Sin malos humos
Cuando uno se va de viaje lo primero que debería dejarse en casa son los prejuicios. Aunque también hay quien opina que lo suyo es meterlos antes que cualquier otra cosa en la maleta a fin de tenerlos bien a mano llegada la inevitable hora de contrastarlos con la cruda realidad que uno ve con sus propios ojos
Que ve, que oye o que huele, pues para hacerse una idea de-lo-que-sea cualquier sentido vale. Y más en este caso, pues cuando uno aterriza en Marruecos y comienza a patear sus calles y zocos lo primero que le hace saber que se encuentra en otro lugar es un olor muy característico. El olor de sus calles, de sus gentes, de su hachís y de las cientos de variedades de especias que confieren a su cocina infinidad de matices y sabores desconocidos por estos parajes, al menos para el que suscribe. En especial una, el cilantro, omnipresente en todos los platos como acompañamiento y cuyo peculiar olor te acompaña desde el principio hasta el final del viaje.
En cualquier caso, ni soy Miguel de la Cuadra ni tengo yo todavía la cabeza para ir componiendo una especie de Cuaderno de Viaje, algo que ya veremos si hago durante las próximas semanas. Más que nada porque entre tanto olor ajeno a los que habitualmente me rodean, el que más me ha gustado no tiene nada de peculiar ni de exótico, no es sugerente ni extraño ni nada por el estilo, aunque en esta España tan moderna de hoy en día lleva camino de convertirse en un olor proscrito, de parias y apestados, un aroma delincuente capaz de condenar a quien lo emita al más absoluto de los ostracismos.
Como algún lector avezado habrá podido imaginar, estoy hablando del olor del tabaco, antaño tan característico y enraizado en nuestra cultura en nuestras celebraciones, en nuestros hogares, en nuestros bares y restaurantes, en el fútbol y en los toros y hoy en día demonizado por los Guardianes de la Salud, delegados gubernativos de esta España convertida a fuerza de euros y privatizaciones en una provincia aventajada del Imperio, lo que por obra y gracia de no sé qué vínculos atlánticos nos convierte en los primeros en importar cualquier costumbre o moda yanki, por absurda que ésta fuera o fuese.
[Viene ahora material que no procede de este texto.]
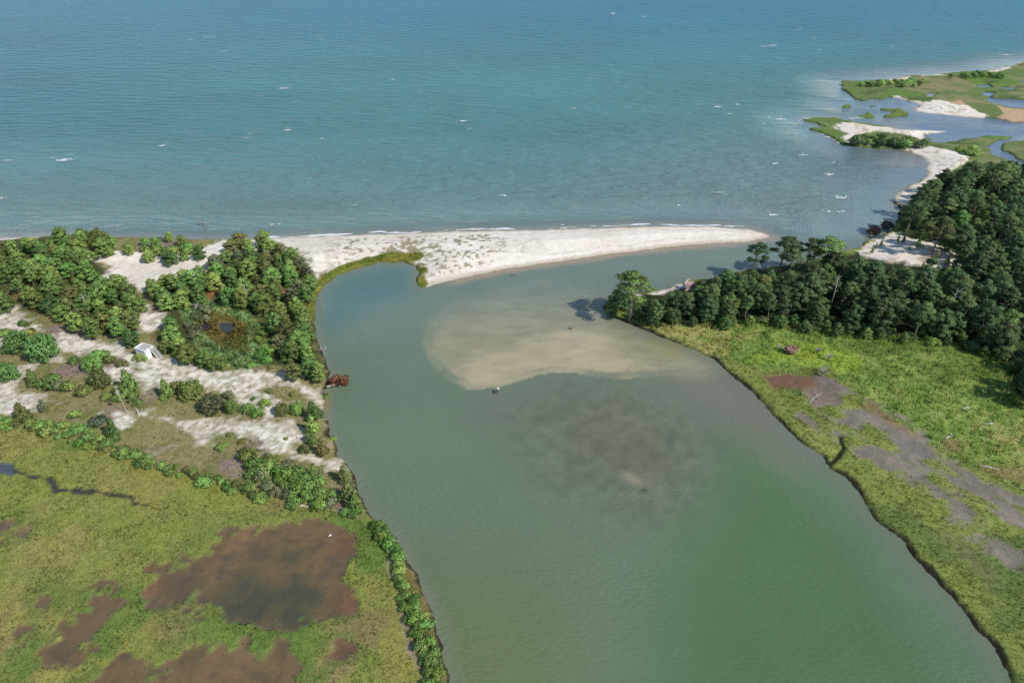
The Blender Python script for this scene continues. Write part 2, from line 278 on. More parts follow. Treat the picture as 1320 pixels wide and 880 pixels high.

Y es que, cuando aún no has acabado de asimilar eso de que en los bares y restaurantes el fumar se va a acabar (y esta vez va en serio, que hasta en las bodas van a regalar botellitas de mistela a falta de espacio para calzarse un buen puro ), tienes la desgracia de conocer en toda su extensión el alcance de los designios de la malvada Elena Salgado, capaz de habilitar un par de puntos para fumadores ridículos (he visto casetas de perro mayores) en la inmensidad de la nueva terminal del aeropuerto de Barajas, la famosa T4, donde cuando uno se pierde lo mejor que puede hacer es pararse, encender un cigarro y esperar que pase algún hada con la chaquetita verde pistacho para señalarte el camino de baldosas amarillas.
Pero ni por esas. No se fuma en el trabajo, no se fuma en los restaurantes, no se fuma en los aeropuertos, no se fuma en los aviones ni en los trenes
En España, siguiendo las directrices del Imperio, ya no se fuma, por lo que visitar alguna de las provincias rebeldes lleva consigo un valor añadido para nada desdeñable: el placer de volver a sentirte libre disfrutando de algo que hasta hace nada podías disfrutar igualmente aquí, sin Ministras que te agobien ni hosteleros sometidos a la dictadura de las leyes.